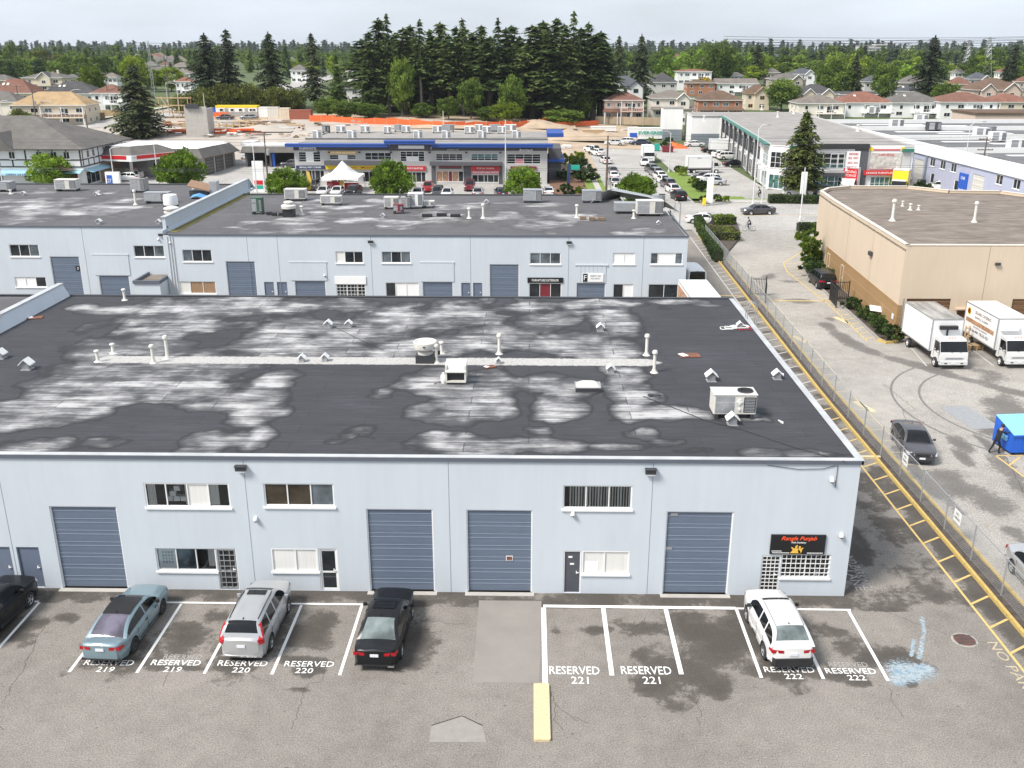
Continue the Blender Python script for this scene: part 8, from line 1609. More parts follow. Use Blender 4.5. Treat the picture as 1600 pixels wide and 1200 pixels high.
x,y,_=at(142,283); t=thing('recycling_bin','blue bin at the corner of the half timbered shops','bin',(x,y-.8,0)); G().box(-.6,-.5,0,.6,.5,1.3).obj('bin',NAVY,t); G().box(-.63,-.53,1.3,.63,.53,1.42).obj('lid',BLUES,t)
# drive-through shed with dark bays
x,y,_=at(392,270); sh=thing('car_wash_shed','low shed with shingle edge and open dark bays right of the service station','building',(-51,190,0)); g=G().box(-5.2,2,0,-4.8,8,3.3).box(-.4,2,0,0,8,3.3).box(5.0,2,0,5.4,8,3.3).box(-5.2,8,0,5.4,8.2,3.3); g.obj('wall',DGREYW,sh); g=G(); g.add([(-5.9,1.2,3.2),(6.1,1.2,3.2),(5.6,1.9,4.5),(-5.4,1.9,4.5),(-5.9,9,3.2),(-5.4,8.4,4.5),(6.1,9,3.2),(5.6,8.4,4.5)],[(0,1,2,3),(4,0,3,5),(1,6,7,2)]); g.obj('mansard',SH['grey'],sh); G().box(-5.6,1.8,4.35,5.6,8.6,4.45).obj('roof',WHITER,sh); G().box(.1,2.2,0,.6,2.8,3).obj('blue_banner',BLUES,sh)
x,y,_=at(406,300); t=thing('pylon_sign','white price pylon sign at the station exit','sign',(x,y,0)); G().box(-.9,-.2,0,.9,.2,5.0).obj('panel',WHITEM,t); G().box(-.7,-.23,1.2,.7,-.203,1.9).obj('band',REDS,t); G().box(-.7,-.23,.5,.7,-.203,1.1).obj('band',TEALS,t)
x,y,_=at(888,300); t=thing('pylon_sign','blue pylon sign with teal blade in the bed right of the plaza','sign',(x,y,0)); G().box(-.25,-.2,0,.25,.2,4.6).obj('post',NAVY,t); G().box(.25,-.1,3.6,1.8,.1,4.4).obj('blade',TEALS,t)
# ================================================================ BUILDING SITE
def sitebox(px0,px1,pb,pt,lb,mat,name='shipping_container',cat='container',d=2.5,rz=0,ribs=True):
    A=at(px0,pb); Bq=at(px1,pb); w=math.hypot(Bq[0]-A[0],Bq[1]-A[1]); h=yp(px0,pt,A[1])[1]-A[2]; t=thing(name,lb,cat,((A[0]+Bq[0])/2,A[1]+d/2,A[2]),rz); G().box(-w/2,-d/2,0,w/2,d/2,h).obj('body',mat,t)
    if ribs:
        g=G(); n=max(4,int(w/.6))
        for i in range(n+1): u=-w/2+w*i/n; g.box(u-.05,-d/2-.05,.1,u+.05,-d/2-.003,h-.1)
        g.box(-w/2-.02,-d/2-.07,h-.14,w/2+.02,-d/2-.006,h).box(-w/2-.02,-d/2-.07,0,w/2+.02,-d/2-.006,.14); g.obj('rib',mat,t)
    return t,w,d,h
t,w,d,h=sitebox(338,403,183,165,'white and grey site office trailer with yellow top',WHITEM,'site_trailer','trailer',3,ribs=False); G().box(-w/2-.03,-d/2-.03,h-.55,w/2+.03,d/2+.03,h+.02).obj('roof_band',YELS,t); G().box(-w/2-.02,-d/2-.03,.0,w/2+.02,-d/2-.003,h*.45).obj('skirt',GREYB,t)
for u in (-.36,-.1,.1,.36,.42): hwin(t,u*w,-d/2-.03,h*.5,1.0,.75,0,WHITEM)
for u in (-.24,.24): G().box(u*w-.45,-d/2-.06,.1,u*w+.45,-d/2-.033,h-.7).obj('door',GREYB,t)
sitebox(325,337,181,168.5,'bright blue portable toilets beside the site trailer',BLUES,'portable_toilet','toilet',1.3,ribs=False); sitebox(404,419,183,167.5,'white container end next to the site trailer',WHITEM); sitebox(419,435,184,167.5,'second white container, right of the first',OFFW); sitebox(436,452,185,169,'beige container between white and rust ones',CREAM2); sitebox(453,486,187,172,'long rust-red shipping container at the site edge',M('container_red',(.32,.10,.06),.7,var=.15),d=2.6)
# evergreen trailer and stored goods
t,w,d,h=sitebox(983,1044,217,200,'white trailer with green EVERGREEN lettering at the end of the side street',WHITEM,'cargo_trailer','trailer',2.6); text('EVERGREEN',TEALS,t,(w*.06,-d/2-.09,h*.56),FRONT,w*.66,h*.30,.01,bold=.02); G().box(-w*.47,-d/2-.10,h*.15,-w*.30,-d/2-.053,h*.55).obj('blue_panel',BLUES,t)
for s in (-.3,.32): wheel(s*w,-d/2+.3,.45,t,RIM,False).parent=t
sitebox(912,942,210,203,'stack of brown crates at the side street end',PLY,'crate_stack','crates',2); sitebox(926,958,205,198,'white wrapped pallet stack behind the crates',TYVEK,'pallet_stack','pallets',2); sitebox(1046,1066,213,206,'rusty low trailer right of the EVERGREEN trailer',RUST,'flatbed_trailer','trailer',2.4,ribs=False)
def pile(px,py,rx,ry,h,lb,mat,nm='spoil_heap',cat='heap',seed=0,rough=.35):
    x,y,z=at(px,py); g=np.random.RandomState(seed); xs=np.linspace(-1,1,22); v,f=grid(xs,xs); r=np.hypot(v[:,0],v[:,1]); v[:,2]=h*np.clip(1-r,0,1)**1.1*(1+rough*(fbm(v[:,0]*4+seed*7+9,v[:,1]*4+9,3)-.5)*2)-.05; v[:,0]*=rx; v[:,1]*=ry
    t=tag(link(nm,npmesh(nm,v,f,mat),None,(x,y,z)),lb,cat); return t
pile(890,215,11,8,2.2,'bare earth heap right of the blue-roofed plaza',DIRT,seed=1); pile(840,198,10,6,2.0,'bare earth bank below the orange fence',DIRT,seed=2); pile(945,215,5,4,1.4,'small earth heap by the side street corner',DIRT,seed=3); pile(405,203,9,5,1.4,'grey gravel heap on the building site',SITE,seed=4); pile(700,198,14,5,1.2,'low earth bank along the middle of the orange fence',DIRT,seed=5); pile(1055,216+15,3.2,2,1.6,'heap under crumpled orange cover by the side street',ORANGE,'covered_heap','heap',6,.9)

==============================

WHAT IS NEEDED >> Quote the full listing above word for word; exclude every picture from the copy.

EXERCISE RESULT >>
Continue the Blender Python script for this scene: part 8, from line 1609. More parts follow. Use Blender 4.5. Treat the picture as 1600 pixels wide and 1200 pixels high.
x,y,_=at(142,283); t=thing('recycling_bin','blue bin at the corner of the half timbered shops','bin',(x,y-.8,0)); G().box(-.6,-.5,0,.6,.5,1.3).obj('bin',NAVY,t); G().box(-.63,-.53,1.3,.63,.53,1.42).obj('lid',BLUES,t)
# drive-through shed with dark bays
x,y,_=at(392,270); sh=thing('car_wash_shed','low shed with shingle edge and open dark bays right of the service station','building',(-51,190,0)); g=G().box(-5.2,2,0,-4.8,8,3.3).box(-.4,2,0,0,8,3.3).box(5.0,2,0,5.4,8,3.3).box(-5.2,8,0,5.4,8.2,3.3); g.obj('wall',DGREYW,sh); g=G(); g.add([(-5.9,1.2,3.2),(6.1,1.2,3.2),(5.6,1.9,4.5),(-5.4,1.9,4.5),(-5.9,9,3.2),(-5.4,8.4,4.5),(6.1,9,3.2),(5.6,8.4,4.5)],[(0,1,2,3),(4,0,3,5),(1,6,7,2)]); g.obj('mansard',SH['grey'],sh); G().box(-5.6,1.8,4.35,5.6,8.6,4.45).obj('roof',WHITER,sh); G().box(.1,2.2,0,.6,2.8,3).obj('blue_banner',BLUES,sh)
x,y,_=at(406,300); t=thing('pylon_sign','white price pylon sign at the station exit','sign',(x,y,0)); G().box(-.9,-.2,0,.9,.2,5.0).obj('panel',WHITEM,t); G().box(-.7,-.23,1.2,.7,-.203,1.9).obj('band',REDS,t); G().box(-.7,-.23,.5,.7,-.203,1.1).obj('band',TEALS,t)
x,y,_=at(888,300); t=thing('pylon_sign','blue pylon sign with teal blade in the bed right of the plaza','sign',(x,y,0)); G().box(-.25,-.2,0,.25,.2,4.6).obj('post',NAVY,t); G().box(.25,-.1,3.6,1.8,.1,4.4).obj('blade',TEALS,t)
# ================================================================ BUILDING SITE
def sitebox(px0,px1,pb,pt,lb,mat,name='shipping_container',cat='container',d=2.5,rz=0,ribs=True):
    A=at(px0,pb); Bq=at(px1,pb); w=math.hypot(Bq[0]-A[0],Bq[1]-A[1]); h=yp(px0,pt,A[1])[1]-A[2]; t=thing(name,lb,cat,((A[0]+Bq[0])/2,A[1]+d/2,A[2]),rz); G().box(-w/2,-d/2,0,w/2,d/2,h).obj('body',mat,t)
    if ribs:
        g=G(); n=max(4,int(w/.6))
        for i in range(n+1): u=-w/2+w*i/n; g.box(u-.05,-d/2-.05,.1,u+.05,-d/2-.003,h-.1)
        g.box(-w/2-.02,-d/2-.07,h-.14,w/2+.02,-d/2-.006,h).box(-w/2-.02,-d/2-.07,0,w/2+.02,-d/2-.006,.14); g.obj('rib',mat,t)
    return t,w,d,h
t,w,d,h=sitebox(338,403,183,165,'white and grey site office trailer with yellow top',WHITEM,'site_trailer','trailer',3,ribs=False); G().box(-w/2-.03,-d/2-.03,h-.55,w/2+.03,d/2+.03,h+.02).obj('roof_band',YELS,t); G().box(-w/2-.02,-d/2-.03,.0,w/2+.02,-d/2-.003,h*.45).obj('skirt',GREYB,t)
for u in (-.36,-.1,.1,.36,.42): hwin(t,u*w,-d/2-.03,h*.5,1.0,.75,0,WHITEM)
for u in (-.24,.24): G().box(u*w-.45,-d/2-.06,.1,u*w+.45,-d/2-.033,h-.7).obj('door',GREYB,t)
sitebox(325,337,181,168.5,'bright blue portable toilets beside the site trailer',BLUES,'portable_toilet','toilet',1.3,ribs=False); sitebox(404,419,183,167.5,'white container end next to the site trailer',WHITEM); sitebox(419,435,184,167.5,'second white container, right of the first',OFFW); sitebox(436,452,185,169,'beige container between white and rust ones',CREAM2); sitebox(453,486,187,172,'long rust-red shipping container at the site edge',M('container_red',(.32,.10,.06),.7,var=.15),d=2.6)
# evergreen trailer and stored goods
t,w,d,h=sitebox(983,1044,217,200,'white trailer with green EVERGREEN lettering at the end of the side street',WHITEM,'cargo_trailer','trailer',2.6); text('EVERGREEN',TEALS,t,(w*.06,-d/2-.09,h*.56),FRONT,w*.66,h*.30,.01,bold=.02); G().box(-w*.47,-d/2-.10,h*.15,-w*.30,-d/2-.053,h*.55).obj('blue_panel',BLUES,t)
for s in (-.3,.32): wheel(s*w,-d/2+.3,.45,t,RIM,False).parent=t
sitebox(912,942,210,203,'stack of brown crates at the side street end',PLY,'crate_stack','crates',2); sitebox(926,958,205,198,'white wrapped pallet stack behind the crates',TYVEK,'pallet_stack','pallets',2); sitebox(1046,1066,213,206,'rusty low trailer right of the EVERGREEN trailer',RUST,'flatbed_trailer','trailer',2.4,ribs=False)
def pile(px,py,rx,ry,h,lb,mat,nm='spoil_heap',cat='heap',seed=0,rough=.35):
    x,y,z=at(px,py); g=np.random.RandomState(seed); xs=np.linspace(-1,1,22); v,f=grid(xs,xs); r=np.hypot(v[:,0],v[:,1]); v[:,2]=h*np.clip(1-r,0,1)**1.1*(1+rough*(fbm(v[:,0]*4+seed*7+9,v[:,1]*4+9,3)-.5)*2)-.05; v[:,0]*=rx; v[:,1]*=ry
    t=tag(link(nm,npmesh(nm,v,f,mat),None,(x,y,z)),lb,cat); return t
pile(890,215,11,8,2.2,'bare earth heap right of the blue-roofed plaza',DIRT,seed=1); pile(840,198,10,6,2.0,'bare earth bank below the orange fence',DIRT,seed=2); pile(945,215,5,4,1.4,'small earth heap by the side street corner',DIRT,seed=3); pile(405,203,9,5,1.4,'grey gravel heap on the building site',SITE,seed=4); pile(700,198,14,5,1.2,'low earth bank along the middle of the orange fence',DIRT,seed=5); pile(1055,216+15,3.2,2,1.6,'heap under crumpled orange cover by the side street',ORANGE,'covered_heap','heap',6,.9)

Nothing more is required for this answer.